Bringham’s monstrous actions are also related to ideas of sex and power. The infertility Thomil’s ex-partner developed due to Bringham’s factory labor practices, shows the complexities of women’s oppression in Tiran. For Tiranish women like Sciona, not having children is a privilege that keeps them free from the expectations of their patriarchal culture. For Kwen women, however, motherhood is an often unattainable luxury and a way to keep their culture and traditions alive. While authority figures value Tiranish motherhood, Bringham explicitly states that his factory work is important because it prevents Kwen children. The novel thus presents intersectionality—the idea that different groupings of people face different kinds of marginalization. Kwen women are oppressed differently than Tiranish women and therefore have a different path to achieving liberation.


As the more socially adept of the antagonists, Bringham attempts to use intersectionality to manipulate Sciona. Attempting to deflect her attention from the damage caused by siphoning, he reminds her that her ascension to highmage is key to Tiranish women’s rights.
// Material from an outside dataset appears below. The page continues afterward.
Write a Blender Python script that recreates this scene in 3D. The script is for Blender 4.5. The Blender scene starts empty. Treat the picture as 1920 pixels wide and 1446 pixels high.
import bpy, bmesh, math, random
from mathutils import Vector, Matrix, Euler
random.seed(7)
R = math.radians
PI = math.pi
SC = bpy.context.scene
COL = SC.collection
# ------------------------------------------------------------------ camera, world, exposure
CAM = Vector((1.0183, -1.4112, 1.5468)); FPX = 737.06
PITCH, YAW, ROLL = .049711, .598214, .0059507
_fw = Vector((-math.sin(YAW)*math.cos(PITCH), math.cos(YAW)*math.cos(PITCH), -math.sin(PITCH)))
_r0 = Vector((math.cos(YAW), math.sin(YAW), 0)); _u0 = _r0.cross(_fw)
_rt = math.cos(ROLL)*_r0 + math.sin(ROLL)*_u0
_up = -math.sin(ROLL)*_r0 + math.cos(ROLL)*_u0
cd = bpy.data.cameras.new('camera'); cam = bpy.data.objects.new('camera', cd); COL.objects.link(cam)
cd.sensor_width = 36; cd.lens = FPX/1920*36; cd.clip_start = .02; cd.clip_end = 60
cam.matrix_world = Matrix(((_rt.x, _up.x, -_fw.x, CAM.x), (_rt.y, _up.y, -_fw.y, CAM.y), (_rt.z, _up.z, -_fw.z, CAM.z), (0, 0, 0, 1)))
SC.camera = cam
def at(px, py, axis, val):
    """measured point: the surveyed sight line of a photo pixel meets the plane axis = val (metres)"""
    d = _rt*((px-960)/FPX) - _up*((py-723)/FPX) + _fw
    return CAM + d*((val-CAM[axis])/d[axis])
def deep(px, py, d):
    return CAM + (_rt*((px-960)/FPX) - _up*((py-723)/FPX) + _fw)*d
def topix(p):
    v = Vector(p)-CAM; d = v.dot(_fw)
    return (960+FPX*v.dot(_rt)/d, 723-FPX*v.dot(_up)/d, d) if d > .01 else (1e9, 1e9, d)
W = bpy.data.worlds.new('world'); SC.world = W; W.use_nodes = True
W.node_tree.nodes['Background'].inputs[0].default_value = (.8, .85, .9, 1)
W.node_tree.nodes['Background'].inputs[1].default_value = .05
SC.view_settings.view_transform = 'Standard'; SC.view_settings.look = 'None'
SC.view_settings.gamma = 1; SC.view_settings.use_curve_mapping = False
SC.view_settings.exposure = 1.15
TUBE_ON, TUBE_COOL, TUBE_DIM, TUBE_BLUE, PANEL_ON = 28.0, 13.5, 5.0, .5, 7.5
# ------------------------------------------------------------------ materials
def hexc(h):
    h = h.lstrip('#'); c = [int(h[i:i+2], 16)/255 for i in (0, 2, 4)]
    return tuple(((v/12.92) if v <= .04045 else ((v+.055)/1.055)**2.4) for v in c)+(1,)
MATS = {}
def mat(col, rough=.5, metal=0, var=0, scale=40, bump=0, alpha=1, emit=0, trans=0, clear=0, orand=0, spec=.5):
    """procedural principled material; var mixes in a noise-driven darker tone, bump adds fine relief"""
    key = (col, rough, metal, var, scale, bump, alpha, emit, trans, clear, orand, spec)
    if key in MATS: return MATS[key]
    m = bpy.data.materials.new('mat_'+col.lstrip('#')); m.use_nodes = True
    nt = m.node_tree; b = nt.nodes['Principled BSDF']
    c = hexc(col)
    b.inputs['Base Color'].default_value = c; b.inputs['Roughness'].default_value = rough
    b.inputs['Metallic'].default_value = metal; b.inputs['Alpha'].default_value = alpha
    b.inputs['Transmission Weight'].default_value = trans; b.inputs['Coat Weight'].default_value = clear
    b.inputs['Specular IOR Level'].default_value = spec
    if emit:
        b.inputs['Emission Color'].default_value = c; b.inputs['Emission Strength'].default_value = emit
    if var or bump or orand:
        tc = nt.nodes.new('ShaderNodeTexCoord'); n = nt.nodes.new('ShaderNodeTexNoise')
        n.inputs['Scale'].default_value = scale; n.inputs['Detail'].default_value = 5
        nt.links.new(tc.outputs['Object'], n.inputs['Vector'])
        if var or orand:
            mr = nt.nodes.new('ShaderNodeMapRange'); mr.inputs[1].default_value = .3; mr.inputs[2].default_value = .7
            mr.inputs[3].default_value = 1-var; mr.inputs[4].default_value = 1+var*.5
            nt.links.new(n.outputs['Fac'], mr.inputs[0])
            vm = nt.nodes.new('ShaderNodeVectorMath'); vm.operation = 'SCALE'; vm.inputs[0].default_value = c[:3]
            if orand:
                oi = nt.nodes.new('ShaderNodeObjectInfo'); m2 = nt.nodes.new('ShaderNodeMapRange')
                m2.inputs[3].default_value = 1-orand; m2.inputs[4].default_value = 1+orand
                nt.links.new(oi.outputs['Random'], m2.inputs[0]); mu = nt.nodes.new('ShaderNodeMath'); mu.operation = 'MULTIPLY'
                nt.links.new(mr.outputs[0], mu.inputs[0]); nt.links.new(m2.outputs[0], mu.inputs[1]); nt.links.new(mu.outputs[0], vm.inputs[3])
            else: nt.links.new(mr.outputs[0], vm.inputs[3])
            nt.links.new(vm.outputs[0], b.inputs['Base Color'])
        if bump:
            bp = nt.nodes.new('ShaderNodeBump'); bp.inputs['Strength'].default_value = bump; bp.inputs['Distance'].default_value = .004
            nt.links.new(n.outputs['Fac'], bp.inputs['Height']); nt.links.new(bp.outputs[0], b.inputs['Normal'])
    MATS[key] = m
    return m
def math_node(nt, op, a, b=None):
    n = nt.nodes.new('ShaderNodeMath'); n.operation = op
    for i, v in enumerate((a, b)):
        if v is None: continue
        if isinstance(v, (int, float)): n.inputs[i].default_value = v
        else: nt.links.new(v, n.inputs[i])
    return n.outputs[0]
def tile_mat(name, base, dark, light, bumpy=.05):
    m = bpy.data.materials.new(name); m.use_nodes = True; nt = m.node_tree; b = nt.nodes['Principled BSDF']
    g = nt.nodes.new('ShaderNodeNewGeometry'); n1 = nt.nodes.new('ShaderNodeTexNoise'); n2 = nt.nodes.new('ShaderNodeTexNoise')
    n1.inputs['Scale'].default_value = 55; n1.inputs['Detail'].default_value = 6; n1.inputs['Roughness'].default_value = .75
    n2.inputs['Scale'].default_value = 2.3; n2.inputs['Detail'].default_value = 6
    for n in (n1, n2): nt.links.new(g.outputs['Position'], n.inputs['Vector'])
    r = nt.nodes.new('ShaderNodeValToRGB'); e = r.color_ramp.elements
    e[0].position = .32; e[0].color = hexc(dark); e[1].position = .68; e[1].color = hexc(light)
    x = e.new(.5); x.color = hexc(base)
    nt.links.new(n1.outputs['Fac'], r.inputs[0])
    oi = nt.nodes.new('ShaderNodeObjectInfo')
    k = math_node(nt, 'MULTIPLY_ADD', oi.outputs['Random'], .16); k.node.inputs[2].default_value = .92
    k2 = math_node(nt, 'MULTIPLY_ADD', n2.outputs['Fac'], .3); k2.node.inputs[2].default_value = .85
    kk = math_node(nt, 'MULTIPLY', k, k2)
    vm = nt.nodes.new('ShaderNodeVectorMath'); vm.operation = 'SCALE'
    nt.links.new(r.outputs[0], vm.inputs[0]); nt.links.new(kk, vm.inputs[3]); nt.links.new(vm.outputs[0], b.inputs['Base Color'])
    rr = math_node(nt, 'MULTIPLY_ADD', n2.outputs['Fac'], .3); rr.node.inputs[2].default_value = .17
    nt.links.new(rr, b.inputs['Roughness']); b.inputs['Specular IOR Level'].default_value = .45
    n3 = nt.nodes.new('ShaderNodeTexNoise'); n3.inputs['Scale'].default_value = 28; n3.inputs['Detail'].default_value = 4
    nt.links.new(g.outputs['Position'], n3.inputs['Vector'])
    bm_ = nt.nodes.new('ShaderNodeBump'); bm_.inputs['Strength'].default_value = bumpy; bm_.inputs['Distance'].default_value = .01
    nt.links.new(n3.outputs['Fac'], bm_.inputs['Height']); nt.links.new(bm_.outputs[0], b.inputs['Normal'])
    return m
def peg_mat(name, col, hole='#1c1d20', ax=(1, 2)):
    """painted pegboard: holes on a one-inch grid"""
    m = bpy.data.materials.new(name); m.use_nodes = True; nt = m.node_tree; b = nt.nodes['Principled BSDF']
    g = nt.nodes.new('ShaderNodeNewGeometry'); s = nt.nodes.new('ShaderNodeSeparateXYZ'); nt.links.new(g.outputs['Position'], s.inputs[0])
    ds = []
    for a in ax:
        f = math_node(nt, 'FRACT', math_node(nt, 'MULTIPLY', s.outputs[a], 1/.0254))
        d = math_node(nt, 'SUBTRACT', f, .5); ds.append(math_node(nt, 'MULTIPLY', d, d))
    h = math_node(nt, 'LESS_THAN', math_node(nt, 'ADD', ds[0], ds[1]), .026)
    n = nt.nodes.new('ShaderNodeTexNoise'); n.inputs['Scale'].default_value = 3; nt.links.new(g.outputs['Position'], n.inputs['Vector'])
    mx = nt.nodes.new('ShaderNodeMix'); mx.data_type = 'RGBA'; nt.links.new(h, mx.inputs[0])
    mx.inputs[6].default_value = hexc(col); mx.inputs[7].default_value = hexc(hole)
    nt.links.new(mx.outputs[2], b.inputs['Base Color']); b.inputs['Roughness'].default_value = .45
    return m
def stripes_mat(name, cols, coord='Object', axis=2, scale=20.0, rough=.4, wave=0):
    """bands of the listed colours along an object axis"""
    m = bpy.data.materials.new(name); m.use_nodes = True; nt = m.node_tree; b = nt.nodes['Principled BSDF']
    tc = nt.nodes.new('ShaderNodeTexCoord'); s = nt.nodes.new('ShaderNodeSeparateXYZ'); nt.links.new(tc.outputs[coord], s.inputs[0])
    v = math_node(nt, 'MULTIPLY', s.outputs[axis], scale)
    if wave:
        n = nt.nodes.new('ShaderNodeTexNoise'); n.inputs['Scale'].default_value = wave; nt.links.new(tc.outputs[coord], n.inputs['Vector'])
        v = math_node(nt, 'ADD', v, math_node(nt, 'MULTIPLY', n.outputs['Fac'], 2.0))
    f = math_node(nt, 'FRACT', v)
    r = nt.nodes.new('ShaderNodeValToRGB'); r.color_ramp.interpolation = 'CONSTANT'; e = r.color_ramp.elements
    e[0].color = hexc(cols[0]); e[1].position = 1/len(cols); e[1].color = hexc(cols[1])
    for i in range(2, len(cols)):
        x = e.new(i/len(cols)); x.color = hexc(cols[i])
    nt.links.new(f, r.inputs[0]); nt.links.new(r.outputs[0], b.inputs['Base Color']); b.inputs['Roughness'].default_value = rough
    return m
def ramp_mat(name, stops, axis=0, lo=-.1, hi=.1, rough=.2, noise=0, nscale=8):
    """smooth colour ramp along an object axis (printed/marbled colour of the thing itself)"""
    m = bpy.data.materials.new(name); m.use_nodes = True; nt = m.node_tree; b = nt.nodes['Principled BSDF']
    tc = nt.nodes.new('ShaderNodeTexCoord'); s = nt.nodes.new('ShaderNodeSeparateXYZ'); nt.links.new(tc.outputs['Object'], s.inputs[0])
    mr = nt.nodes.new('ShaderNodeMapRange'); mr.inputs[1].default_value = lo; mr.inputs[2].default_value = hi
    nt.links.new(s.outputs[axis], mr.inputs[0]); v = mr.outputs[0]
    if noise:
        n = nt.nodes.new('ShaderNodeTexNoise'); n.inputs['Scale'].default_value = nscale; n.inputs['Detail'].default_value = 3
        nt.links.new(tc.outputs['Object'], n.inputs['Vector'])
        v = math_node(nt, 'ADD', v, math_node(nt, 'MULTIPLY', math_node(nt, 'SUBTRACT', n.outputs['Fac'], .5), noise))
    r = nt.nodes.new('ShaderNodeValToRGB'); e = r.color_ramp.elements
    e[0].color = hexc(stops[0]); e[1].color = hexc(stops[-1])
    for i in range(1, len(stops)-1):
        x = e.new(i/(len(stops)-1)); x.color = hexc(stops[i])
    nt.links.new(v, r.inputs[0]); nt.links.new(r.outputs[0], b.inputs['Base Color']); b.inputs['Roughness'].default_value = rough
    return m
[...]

However, Sciona realizes that she cannot only stand for Tiranish women’s liberation when there other evils at stake. This shows the broadening of Sciona’s mindset; she wants not only to fight for women like her, but to address the needs of oppressed peoples whose lives are nothing like her own. Increased freedoms for Tiranish women at the expense of the Kwen people would only perpetuate further exploitation and make newly equal women complicit.